Correction to: International Journal of Thermophysics (2020) 41:159 https://doi.org/10.1007/s10765-020-02736-2


In study [1], the governing Eqs. 9, 11 for MHD flow of Eyring-Powell nanofluid due to oscillatory stretching surface in absence of buoyancy forces and activation energy are presented as [2,3,4,5,6,7,8]:

$$ \frac{\partial u}{{\partial t}} + u\left( {\frac{\partial u}{{\partial x}}} \right) + v\left( {\frac{\partial u}{{\partial y}}} \right) = \left( {\nu + \frac{1}{{\rho_{f} \beta_{1} \beta_{2} }}} \right)\left( {\frac{{\partial^{2} u}}{{\partial y^{2} }}} \right) - \frac{1}{{2\rho \beta_{1} \beta_{2}^{3} }}\left[ {\left( {\frac{\partial u}{{\partial y}}} \right)^{2} \frac{{\partial^{2} u}}{{\partial y^{2} }}} \right] - \left( {\frac{{\sigma B_{0}^{2} }}{{\rho_{f} }} + \frac{\nu \vartheta }{{k^{ * } }}} \right)u, $$
(9)
$$ \frac{\partial C}{{\partial t}} + u\frac{\partial C}{{\partial x}} + v\frac{\partial C}{{\partial y}} = D_{B} \frac{{\partial^{2} C}}{{\partial y^{2} }} + \frac{{D_{T} }}{{T_{\infty } }}\frac{{\partial^{2} T}}{{\partial y^{2} }}, $$
(11)

where \(\beta_{1}\) and \(\beta_{2}\) are the fluid parameters of the Eyring-Powell model [2,3,4,5,6,7,8] and \(\vartheta\) is porous medium. It is emphasized that the modelling of Eq. 9 is based on theory of Powell and Eyring [9].

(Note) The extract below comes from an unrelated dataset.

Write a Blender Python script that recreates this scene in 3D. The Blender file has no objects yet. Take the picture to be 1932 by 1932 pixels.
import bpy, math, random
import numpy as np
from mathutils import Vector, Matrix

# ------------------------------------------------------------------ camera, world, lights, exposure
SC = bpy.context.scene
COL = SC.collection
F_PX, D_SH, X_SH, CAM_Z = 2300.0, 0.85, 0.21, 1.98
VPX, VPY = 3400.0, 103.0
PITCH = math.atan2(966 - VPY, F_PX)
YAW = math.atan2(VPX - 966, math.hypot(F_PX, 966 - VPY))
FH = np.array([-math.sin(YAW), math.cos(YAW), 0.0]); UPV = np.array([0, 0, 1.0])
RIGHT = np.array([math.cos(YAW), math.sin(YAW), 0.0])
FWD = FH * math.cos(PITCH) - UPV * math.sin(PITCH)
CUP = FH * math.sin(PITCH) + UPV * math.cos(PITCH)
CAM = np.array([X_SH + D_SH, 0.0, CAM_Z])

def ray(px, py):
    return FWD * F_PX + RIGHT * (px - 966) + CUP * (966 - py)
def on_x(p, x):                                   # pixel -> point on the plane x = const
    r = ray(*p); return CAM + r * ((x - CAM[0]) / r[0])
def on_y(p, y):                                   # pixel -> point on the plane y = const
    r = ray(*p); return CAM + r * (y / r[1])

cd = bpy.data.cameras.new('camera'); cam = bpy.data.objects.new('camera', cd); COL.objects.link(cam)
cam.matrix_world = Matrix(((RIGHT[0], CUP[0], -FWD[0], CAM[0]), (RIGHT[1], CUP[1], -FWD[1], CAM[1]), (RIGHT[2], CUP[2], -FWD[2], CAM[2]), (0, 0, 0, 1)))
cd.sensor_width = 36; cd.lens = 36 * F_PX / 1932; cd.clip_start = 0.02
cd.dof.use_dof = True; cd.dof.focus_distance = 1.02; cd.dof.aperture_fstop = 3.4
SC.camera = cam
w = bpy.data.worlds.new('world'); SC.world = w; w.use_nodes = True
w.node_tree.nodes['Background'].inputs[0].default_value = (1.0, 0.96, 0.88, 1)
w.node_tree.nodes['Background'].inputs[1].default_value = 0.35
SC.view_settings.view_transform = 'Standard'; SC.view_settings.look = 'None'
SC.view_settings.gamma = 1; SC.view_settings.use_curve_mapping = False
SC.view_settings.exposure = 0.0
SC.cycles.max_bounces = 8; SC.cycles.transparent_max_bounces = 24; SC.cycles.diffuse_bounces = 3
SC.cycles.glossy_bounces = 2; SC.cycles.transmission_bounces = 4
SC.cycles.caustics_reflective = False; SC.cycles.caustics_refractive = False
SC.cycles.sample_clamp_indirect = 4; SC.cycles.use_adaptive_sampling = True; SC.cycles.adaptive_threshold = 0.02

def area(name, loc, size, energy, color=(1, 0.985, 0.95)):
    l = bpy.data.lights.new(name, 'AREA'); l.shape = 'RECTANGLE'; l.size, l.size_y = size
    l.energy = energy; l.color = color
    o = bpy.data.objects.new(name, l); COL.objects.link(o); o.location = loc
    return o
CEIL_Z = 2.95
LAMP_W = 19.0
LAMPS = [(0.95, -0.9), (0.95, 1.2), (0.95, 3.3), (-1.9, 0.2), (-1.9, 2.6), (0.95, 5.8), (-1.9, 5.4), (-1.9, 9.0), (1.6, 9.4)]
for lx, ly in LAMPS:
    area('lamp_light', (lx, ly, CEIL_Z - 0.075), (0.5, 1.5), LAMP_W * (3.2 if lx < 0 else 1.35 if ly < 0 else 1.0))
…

In view of transformations (15–16) in [1], formulated system is:

$$ \left( {1 + K} \right)F_{\eta \eta \eta } - SF_{\eta \tau } - F_{\eta }^{2} + FF_{\eta \eta } - HaF_{\eta } - \Gamma KF_{\eta \eta }^{2} F_{\eta \eta \eta } = 0, $$
(17)
$$ \varphi_{\eta \eta } + \frac{Nt}{{Nb}}\theta_{\eta \eta } - S(Sc)\varphi_{\tau } + ScF\varphi_{\eta } = 0, $$
(19)

Since in Eq. 9, the contributions of buoyancy forces are not considered, therefore, no effects of \(\lambda\) have been entertained. Moreover, \(Ha = \left( {\sigma B_{0}^{2} /\rho_{f} b + \nu \vartheta /bk^{ * } } \right)\) is the Hartmann number and \(\delta = \Omega_{0} /b\left( {\rho c} \right)_{p}\) heat source parameter while \(K = 1/\mu \beta_{1} \beta_{2}\) and \(\Gamma = u_{w}^{2} b/2\nu \beta_{2}^{2}\) Eyring fluid parameters [2,3,4,5,6,7,8,9]. In absence of buoyancy forces, Figs. 3(c–d), 4(c), 6(b) and 7(b) have no effects on analysis.

Equation 24, is presented as:

$$ {\text{Re}}_{x}^{1/2} C_{f} = \left( {1 + K} \right)F_{\eta \eta } \left( {0,\tau } \right) - \frac{K}{3}\Gamma F_{\eta \eta }^{3} \left( {0,\tau } \right). $$
(24)

Moreover, in study [1], color illustration “Green Lines” in Fig. 4 and Fig. 5(c) should be read as “Blue Lines”.